## START

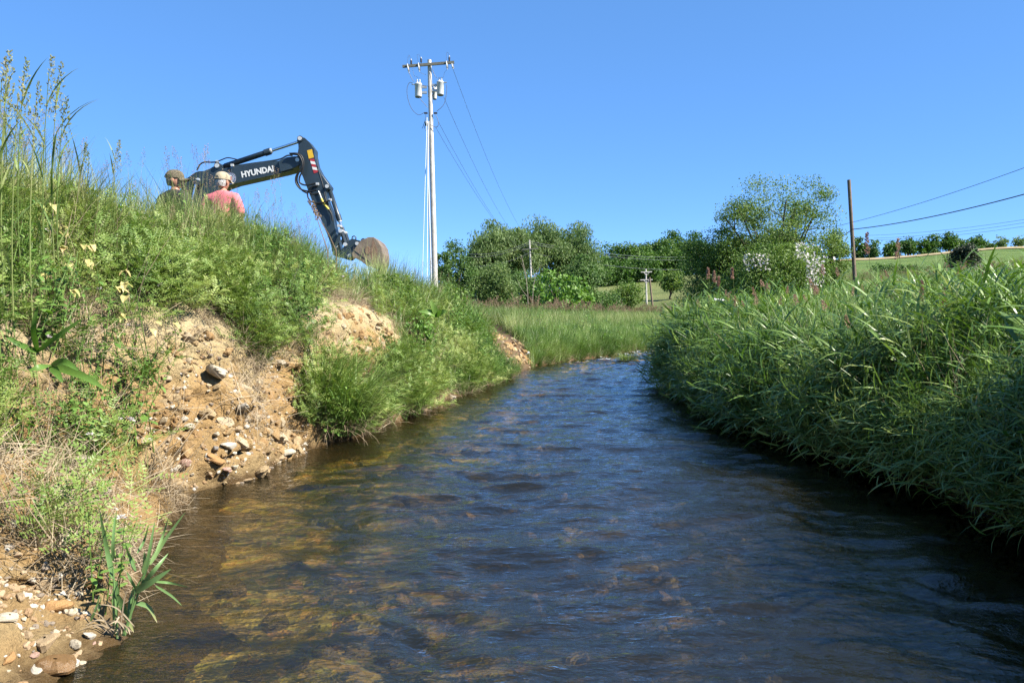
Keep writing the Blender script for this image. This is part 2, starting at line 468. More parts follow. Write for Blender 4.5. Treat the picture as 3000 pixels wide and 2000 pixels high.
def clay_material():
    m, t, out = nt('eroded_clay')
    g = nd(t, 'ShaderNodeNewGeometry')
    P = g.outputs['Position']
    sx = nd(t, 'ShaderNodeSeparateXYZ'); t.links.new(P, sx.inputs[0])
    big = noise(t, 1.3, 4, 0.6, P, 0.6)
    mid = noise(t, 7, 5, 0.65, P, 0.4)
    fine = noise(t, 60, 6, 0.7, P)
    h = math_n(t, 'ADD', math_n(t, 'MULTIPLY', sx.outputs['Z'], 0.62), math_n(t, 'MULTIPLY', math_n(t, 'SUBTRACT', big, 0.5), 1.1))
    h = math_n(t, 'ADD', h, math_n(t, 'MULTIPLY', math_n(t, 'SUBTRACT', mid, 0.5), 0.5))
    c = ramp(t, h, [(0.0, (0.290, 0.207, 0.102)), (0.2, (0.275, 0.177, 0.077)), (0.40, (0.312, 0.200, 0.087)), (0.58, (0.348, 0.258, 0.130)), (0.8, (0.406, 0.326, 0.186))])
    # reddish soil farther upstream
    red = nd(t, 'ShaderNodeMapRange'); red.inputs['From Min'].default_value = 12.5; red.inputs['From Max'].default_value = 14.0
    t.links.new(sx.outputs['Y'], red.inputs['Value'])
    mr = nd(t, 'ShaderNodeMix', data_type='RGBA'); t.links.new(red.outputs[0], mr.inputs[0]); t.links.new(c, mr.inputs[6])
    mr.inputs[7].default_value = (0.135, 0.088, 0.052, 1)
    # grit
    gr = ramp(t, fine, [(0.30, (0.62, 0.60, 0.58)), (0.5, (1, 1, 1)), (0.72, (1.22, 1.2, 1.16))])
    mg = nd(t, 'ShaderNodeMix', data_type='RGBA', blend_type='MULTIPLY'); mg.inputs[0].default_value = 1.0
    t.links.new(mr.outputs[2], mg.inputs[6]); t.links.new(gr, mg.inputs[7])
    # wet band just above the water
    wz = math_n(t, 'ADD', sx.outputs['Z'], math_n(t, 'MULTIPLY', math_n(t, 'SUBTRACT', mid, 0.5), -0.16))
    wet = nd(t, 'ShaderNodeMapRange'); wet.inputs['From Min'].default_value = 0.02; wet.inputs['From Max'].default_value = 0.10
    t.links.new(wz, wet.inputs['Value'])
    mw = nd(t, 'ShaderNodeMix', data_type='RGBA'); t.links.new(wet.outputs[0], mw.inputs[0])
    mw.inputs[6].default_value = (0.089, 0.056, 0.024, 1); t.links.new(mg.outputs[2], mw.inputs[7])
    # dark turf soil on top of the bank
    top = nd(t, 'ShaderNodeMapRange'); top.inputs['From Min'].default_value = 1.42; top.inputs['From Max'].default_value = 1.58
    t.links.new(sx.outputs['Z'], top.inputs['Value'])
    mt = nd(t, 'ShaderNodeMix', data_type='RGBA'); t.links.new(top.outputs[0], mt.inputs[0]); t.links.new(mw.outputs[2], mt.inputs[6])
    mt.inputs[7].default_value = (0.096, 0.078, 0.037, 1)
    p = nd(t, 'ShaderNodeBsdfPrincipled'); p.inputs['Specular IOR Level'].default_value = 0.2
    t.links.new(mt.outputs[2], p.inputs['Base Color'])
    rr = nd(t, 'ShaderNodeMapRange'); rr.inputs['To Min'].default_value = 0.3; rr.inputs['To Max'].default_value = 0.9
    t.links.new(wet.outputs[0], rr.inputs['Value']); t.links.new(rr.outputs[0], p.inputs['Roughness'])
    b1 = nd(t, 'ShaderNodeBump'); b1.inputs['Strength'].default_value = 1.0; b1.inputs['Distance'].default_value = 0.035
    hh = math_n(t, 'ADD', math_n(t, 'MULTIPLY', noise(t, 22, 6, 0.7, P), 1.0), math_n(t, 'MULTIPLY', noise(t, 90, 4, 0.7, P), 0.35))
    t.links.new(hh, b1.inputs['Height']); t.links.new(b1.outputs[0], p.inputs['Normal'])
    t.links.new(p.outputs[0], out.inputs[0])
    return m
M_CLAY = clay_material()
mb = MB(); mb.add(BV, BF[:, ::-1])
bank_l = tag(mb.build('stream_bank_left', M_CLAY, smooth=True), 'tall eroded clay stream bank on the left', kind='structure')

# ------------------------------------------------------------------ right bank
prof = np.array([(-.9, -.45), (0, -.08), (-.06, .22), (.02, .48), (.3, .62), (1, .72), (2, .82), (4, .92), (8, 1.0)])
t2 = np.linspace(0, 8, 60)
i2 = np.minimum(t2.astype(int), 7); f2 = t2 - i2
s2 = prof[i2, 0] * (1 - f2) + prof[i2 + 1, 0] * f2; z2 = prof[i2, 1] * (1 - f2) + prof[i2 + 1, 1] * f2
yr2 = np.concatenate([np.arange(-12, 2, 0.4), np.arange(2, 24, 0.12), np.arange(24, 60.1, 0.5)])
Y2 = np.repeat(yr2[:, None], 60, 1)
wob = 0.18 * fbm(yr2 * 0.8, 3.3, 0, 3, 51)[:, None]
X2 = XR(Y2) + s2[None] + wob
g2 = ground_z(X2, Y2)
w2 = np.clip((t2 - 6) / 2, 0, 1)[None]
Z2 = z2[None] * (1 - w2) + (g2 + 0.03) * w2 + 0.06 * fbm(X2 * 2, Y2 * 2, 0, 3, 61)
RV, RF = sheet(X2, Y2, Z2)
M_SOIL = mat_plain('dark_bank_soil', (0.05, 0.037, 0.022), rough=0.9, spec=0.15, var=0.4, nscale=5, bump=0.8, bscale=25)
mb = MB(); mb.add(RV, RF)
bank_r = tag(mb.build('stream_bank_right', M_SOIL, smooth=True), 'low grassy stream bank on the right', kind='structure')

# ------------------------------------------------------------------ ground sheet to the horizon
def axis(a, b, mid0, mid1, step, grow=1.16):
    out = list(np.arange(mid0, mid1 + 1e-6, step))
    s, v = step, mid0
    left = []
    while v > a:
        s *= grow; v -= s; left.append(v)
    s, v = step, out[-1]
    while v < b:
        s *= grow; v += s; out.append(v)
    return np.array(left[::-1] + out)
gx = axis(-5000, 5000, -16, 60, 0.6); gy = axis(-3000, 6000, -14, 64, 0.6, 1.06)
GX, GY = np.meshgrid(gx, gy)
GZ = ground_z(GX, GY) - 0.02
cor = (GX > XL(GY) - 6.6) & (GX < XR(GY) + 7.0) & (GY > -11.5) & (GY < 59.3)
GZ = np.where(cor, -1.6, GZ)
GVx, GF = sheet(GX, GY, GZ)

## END
## START

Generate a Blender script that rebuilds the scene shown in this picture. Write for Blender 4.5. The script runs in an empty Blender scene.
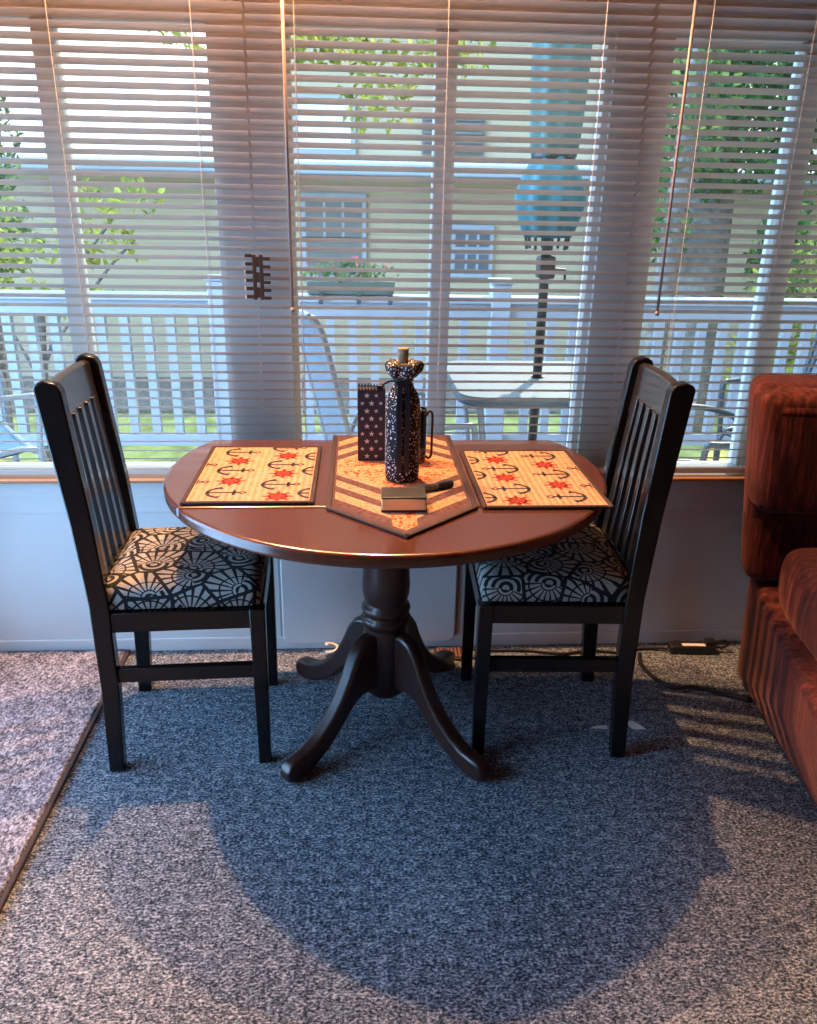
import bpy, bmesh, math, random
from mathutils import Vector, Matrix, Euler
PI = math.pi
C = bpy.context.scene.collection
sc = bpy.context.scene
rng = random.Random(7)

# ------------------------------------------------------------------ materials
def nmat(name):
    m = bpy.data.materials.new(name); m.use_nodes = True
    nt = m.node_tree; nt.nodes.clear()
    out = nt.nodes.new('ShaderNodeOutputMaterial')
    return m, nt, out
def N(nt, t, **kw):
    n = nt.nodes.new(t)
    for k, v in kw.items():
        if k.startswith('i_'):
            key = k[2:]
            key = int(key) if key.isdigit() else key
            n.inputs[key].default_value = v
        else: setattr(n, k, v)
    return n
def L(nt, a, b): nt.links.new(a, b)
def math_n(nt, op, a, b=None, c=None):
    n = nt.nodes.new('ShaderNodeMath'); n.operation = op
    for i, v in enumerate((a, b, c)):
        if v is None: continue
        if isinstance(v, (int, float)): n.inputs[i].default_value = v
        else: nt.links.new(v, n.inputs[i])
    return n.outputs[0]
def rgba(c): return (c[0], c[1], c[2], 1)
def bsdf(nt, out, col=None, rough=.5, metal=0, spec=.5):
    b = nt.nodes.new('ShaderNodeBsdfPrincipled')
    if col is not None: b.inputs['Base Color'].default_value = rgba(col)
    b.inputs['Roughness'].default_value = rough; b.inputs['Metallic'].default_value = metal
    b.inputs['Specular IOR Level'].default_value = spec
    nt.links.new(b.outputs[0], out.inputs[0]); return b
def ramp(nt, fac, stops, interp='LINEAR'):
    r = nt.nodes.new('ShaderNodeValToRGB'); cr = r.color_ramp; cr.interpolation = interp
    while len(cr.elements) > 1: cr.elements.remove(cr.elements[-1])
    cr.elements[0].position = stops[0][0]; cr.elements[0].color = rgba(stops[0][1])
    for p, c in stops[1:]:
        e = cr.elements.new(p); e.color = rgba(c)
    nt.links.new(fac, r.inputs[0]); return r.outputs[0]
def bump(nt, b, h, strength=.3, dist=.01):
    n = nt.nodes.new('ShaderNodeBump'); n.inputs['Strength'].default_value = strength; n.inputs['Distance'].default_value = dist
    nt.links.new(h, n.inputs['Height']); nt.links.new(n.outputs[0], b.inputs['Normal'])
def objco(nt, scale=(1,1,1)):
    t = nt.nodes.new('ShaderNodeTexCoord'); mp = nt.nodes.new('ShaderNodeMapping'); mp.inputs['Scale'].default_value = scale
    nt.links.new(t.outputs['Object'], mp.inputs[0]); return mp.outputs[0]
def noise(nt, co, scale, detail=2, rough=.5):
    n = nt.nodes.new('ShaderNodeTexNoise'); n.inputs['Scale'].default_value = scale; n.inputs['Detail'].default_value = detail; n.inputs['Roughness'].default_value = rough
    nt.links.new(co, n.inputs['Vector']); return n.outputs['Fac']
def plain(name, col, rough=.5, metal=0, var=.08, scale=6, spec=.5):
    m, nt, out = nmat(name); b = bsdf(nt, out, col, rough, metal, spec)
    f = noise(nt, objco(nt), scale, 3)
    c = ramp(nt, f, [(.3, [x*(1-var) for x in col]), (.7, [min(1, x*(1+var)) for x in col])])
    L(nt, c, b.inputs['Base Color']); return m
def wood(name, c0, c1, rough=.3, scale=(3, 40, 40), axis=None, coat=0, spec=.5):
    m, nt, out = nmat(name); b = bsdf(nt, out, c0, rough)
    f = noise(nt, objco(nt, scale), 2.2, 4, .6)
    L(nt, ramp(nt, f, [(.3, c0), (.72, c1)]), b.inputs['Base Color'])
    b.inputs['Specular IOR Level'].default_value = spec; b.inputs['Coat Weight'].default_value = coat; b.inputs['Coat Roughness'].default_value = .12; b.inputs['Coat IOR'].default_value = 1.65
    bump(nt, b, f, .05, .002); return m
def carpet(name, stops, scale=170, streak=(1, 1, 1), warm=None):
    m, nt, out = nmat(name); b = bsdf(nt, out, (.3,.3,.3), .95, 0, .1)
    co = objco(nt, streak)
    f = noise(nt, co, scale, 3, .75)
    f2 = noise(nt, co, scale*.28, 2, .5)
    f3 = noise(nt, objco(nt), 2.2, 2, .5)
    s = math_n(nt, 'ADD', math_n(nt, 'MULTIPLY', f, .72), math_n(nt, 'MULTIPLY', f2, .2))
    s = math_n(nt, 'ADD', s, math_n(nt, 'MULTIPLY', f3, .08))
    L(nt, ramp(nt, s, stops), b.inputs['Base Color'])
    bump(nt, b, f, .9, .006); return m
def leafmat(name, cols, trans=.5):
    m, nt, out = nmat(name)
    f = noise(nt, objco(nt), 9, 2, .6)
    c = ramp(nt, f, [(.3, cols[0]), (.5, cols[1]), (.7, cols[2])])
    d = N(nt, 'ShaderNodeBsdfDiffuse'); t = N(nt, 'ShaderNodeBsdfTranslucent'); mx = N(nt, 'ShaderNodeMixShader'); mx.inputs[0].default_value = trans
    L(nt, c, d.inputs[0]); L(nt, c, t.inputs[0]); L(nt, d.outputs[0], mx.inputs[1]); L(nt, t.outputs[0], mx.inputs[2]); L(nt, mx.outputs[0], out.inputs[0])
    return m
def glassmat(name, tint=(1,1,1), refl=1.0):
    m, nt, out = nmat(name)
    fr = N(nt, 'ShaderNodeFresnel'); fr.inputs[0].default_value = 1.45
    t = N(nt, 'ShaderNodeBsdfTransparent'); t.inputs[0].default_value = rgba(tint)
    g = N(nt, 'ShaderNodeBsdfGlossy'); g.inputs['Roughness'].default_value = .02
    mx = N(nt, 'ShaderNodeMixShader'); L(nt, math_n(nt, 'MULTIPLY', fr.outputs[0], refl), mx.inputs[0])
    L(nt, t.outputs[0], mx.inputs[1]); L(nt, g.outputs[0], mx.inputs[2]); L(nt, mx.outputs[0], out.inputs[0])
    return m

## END

[What is needed]
The lines you need run from the one containing "Generate a Blender" down to the one containing "rng = random.Random(7)"; print them exactly, both ends included, and leave out pictures.

[Task output]
Generate a Blender script that rebuilds the scene shown in this picture. Write for Blender 4.5. The script runs in an empty Blender scene.
import bpy, bmesh, math, random
from mathutils import Vector, Matrix, Euler
PI = math.pi
C = bpy.context.scene.collection
sc = bpy.context.scene
rng = random.Random(7)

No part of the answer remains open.